=== Supplied information ===
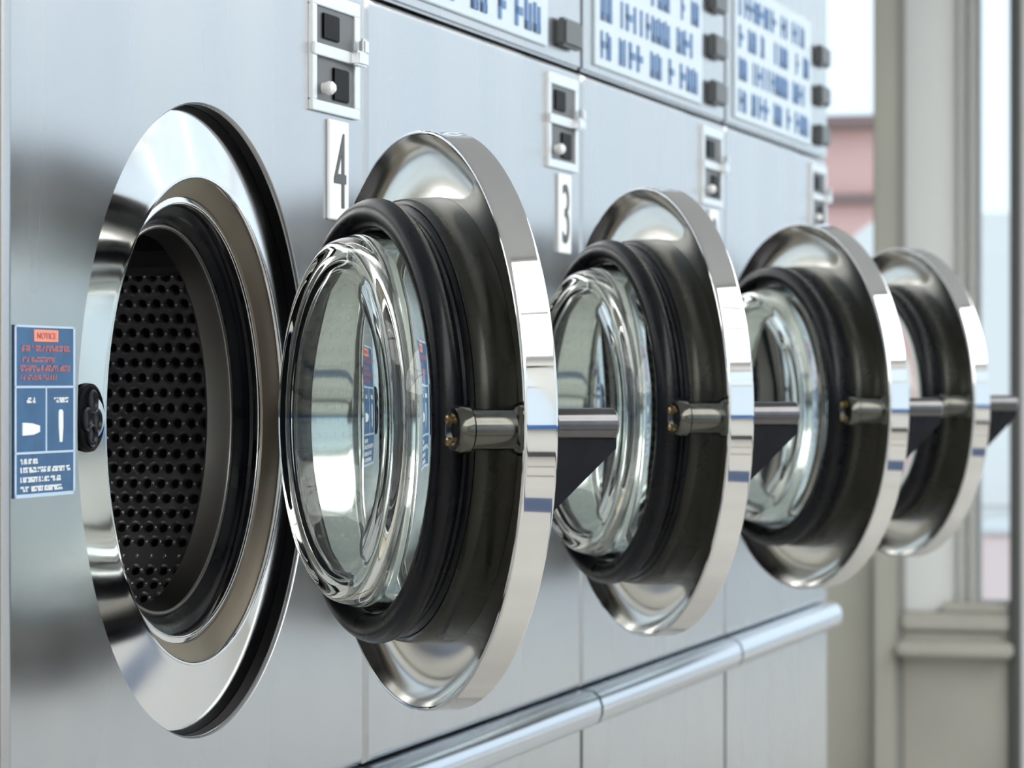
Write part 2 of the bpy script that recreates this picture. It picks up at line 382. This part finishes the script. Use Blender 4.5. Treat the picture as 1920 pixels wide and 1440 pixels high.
def stud_mesh():
    """small polished bosses added between the drum holes to give bright specks"""
    R, y0, y1 = 0.2849, 0.060, 0.47; nr = 138; nc = 32; V, Fc = [], []
    du = 2 * PI / nr; dv = (y1 - y0) / nc; rs = 0.0021
    for a in range(nr):
        if math.cos((a + 0.5) * du) < -0.2: continue
        sh = 0.5 if a % 2 else 0.0
        for c in range(1, 24):
            u = (a + 0.5) * du; v = y0 + (c + sh) * dv; b = len(V)
            for rr, h in ((rs, 0.0), (rs * 0.72, 0.0011)):
                for q in range(6):
                    t = q * PI / 3; V.append((CX + (R - h) * math.cos(u + rr * math.cos(t) / R), v + rr * math.sin(t), CZ + (R - h) * math.sin(u + rr * math.cos(t) / R)))
            V.append((CX + (R - 0.0016) * math.cos(u), v, CZ + (R - 0.0016) * math.sin(u)))
            for q in range(6):
                j = (q + 1) % 6; Fc.append((b + q, b + j, b + 6 + j, b + 6 + q)); Fc.append((b + 6 + q, b + 6 + j, b + 12))
    me = mesh('drum_glint_bosses', V, Fc)
    for p in me.polygons: p.use_smooth = True
    return me
def lifter_mesh(ang, wd=0.05, hgt=0.055):
    """tapered paddle along the drum axis, standing inwards"""
    R = 0.2845; V, Fc = [], []
    pr = [(-wd, 0), (-wd * 0.55, -hgt * 0.75), (-wd * 0.2, -hgt), (wd * 0.2, -hgt), (wd * 0.55, -hgt * 0.75), (wd, 0)]
    for y in (0.058, 0.465):
        for s, h in pr:
            r = R + h; u = ang + s / R
            V.append((CX + r * math.cos(u), y, CZ + r * math.sin(u)))
    n = len(pr)
    for i in range(n - 1): Fc.append((i, i + 1, n + i + 1, n + i))
    Fc += [tuple(range(n)), tuple(range(n, 2 * n))]
    return mesh('lifter', V, Fc, 25)
# sticker artwork: flat printed shapes as thin raised ink
SX0, SX1, SZ0, SZ1 = 0.0135, 0.1125, CAMZ - 0.0775, CAMZ + 0.038
def su(u): return SX0 + u * (SX1 - SX0)
def sv(v): return SZ1 - v * (SZ1 - SZ0)
def printed(L, y=0.0):
    """list of (u0,u1,v0,v1) rectangles in sticker space"""
    return boxes('print', [(su(a), su(b), -0.0016 - y, -0.0011, sv(d), sv(c)) for a, b, c, d in L])
def wordline(u0, u1, v0, v1, seed):
    """an unreadably small line of print: strokes of uneven width and height"""
    r = random.Random(seed); L = []; u = u0
    while u < u1 - 0.01:
        if r.random() < 0.14: u += 0.022; continue
        w = r.uniform(0.007, 0.016); k = r.random(); h = v1 - v0
        if k < 0.45: L.append((u, u + w, v0, v1))
        elif k < 0.7: L.append((u, u + w, v0, v0 + h * 0.4)); 
        else: L.append((u, u + w, v1 - h * 0.5, v1))
        L.append((u, u + w + 0.01, *((v0, v0 + h * 0.25) if r.random() < .5 else (v1 - h * 0.3, v1 - h * 0.05))))
        u += w + 0.007
    return L
CZR = lambda v: CAMZ + v
cone = lambda r: 0.0020 + (r - 0.1842) * (DEP - 0.0020) / (RR - 0.1842)   # depth of the ring face at radius r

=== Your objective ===
All of the data needs repeating exactly, but the pictures do not.

=== Full output ===
Write part 2 of the bpy script that recreates this picture. It picks up at line 382. This part finishes the script. Use Blender 4.5. Treat the picture as 1920 pixels wide and 1440 pixels high.
def stud_mesh():
    """small polished bosses added between the drum holes to give bright specks"""
    R, y0, y1 = 0.2849, 0.060, 0.47; nr = 138; nc = 32; V, Fc = [], []
    du = 2 * PI / nr; dv = (y1 - y0) / nc; rs = 0.0021
    for a in range(nr):
        if math.cos((a + 0.5) * du) < -0.2: continue
        sh = 0.5 if a % 2 else 0.0
        for c in range(1, 24):
            u = (a + 0.5) * du; v = y0 + (c + sh) * dv; b = len(V)
            for rr, h in ((rs, 0.0), (rs * 0.72, 0.0011)):
                for q in range(6):
                    t = q * PI / 3; V.append((CX + (R - h) * math.cos(u + rr * math.cos(t) / R), v + rr * math.sin(t), CZ + (R - h) * math.sin(u + rr * math.cos(t) / R)))
            V.append((CX + (R - 0.0016) * math.cos(u), v, CZ + (R - 0.0016) * math.sin(u)))
            for q in range(6):
                j = (q + 1) % 6; Fc.append((b + q, b + j, b + 6 + j, b + 6 + q)); Fc.append((b + 6 + q, b + 6 + j, b + 12))
    me = mesh('drum_glint_bosses', V, Fc)
    for p in me.polygons: p.use_smooth = True
    return me
def lifter_mesh(ang, wd=0.05, hgt=0.055):
    """tapered paddle along the drum axis, standing inwards"""
    R = 0.2845; V, Fc = [], []
    pr = [(-wd, 0), (-wd * 0.55, -hgt * 0.75), (-wd * 0.2, -hgt), (wd * 0.2, -hgt), (wd * 0.55, -hgt * 0.75), (wd, 0)]
    for y in (0.058, 0.465):
        for s, h in pr:
            r = R + h; u = ang + s / R
            V.append((CX + r * math.cos(u), y, CZ + r * math.sin(u)))
    n = len(pr)
    for i in range(n - 1): Fc.append((i, i + 1, n + i + 1, n + i))
    Fc += [tuple(range(n)), tuple(range(n, 2 * n))]
    return mesh('lifter', V, Fc, 25)
# sticker artwork: flat printed shapes as thin raised ink
SX0, SX1, SZ0, SZ1 = 0.0135, 0.1125, CAMZ - 0.0775, CAMZ + 0.038
def su(u): return SX0 + u * (SX1 - SX0)
def sv(v): return SZ1 - v * (SZ1 - SZ0)
def printed(L, y=0.0):
    """list of (u0,u1,v0,v1) rectangles in sticker space"""
    return boxes('print', [(su(a), su(b), -0.0016 - y, -0.0011, sv(d), sv(c)) for a, b, c, d in L])
def wordline(u0, u1, v0, v1, seed):
    """an unreadably small line of print: strokes of uneven width and height"""
    r = random.Random(seed); L = []; u = u0
    while u < u1 - 0.01:
        if r.random() < 0.14: u += 0.022; continue
        w = r.uniform(0.007, 0.016); k = r.random(); h = v1 - v0
        if k < 0.45: L.append((u, u + w, v0, v1))
        elif k < 0.7: L.append((u, u + w, v0, v0 + h * 0.4)); 
        else: L.append((u, u + w, v1 - h * 0.5, v1))
        L.append((u, u + w + 0.01, *((v0, v0 + h * 0.25) if r.random() < .5 else (v1 - h * 0.3, v1 - h * 0.05))))
        u += w + 0.007
    return L
CZR = lambda v: CAMZ + v
cone = lambda r: 0.0020 + (r - 0.1842) * (DEP - 0.0020) / (RR - 0.1842)   # depth of the ring face at radius r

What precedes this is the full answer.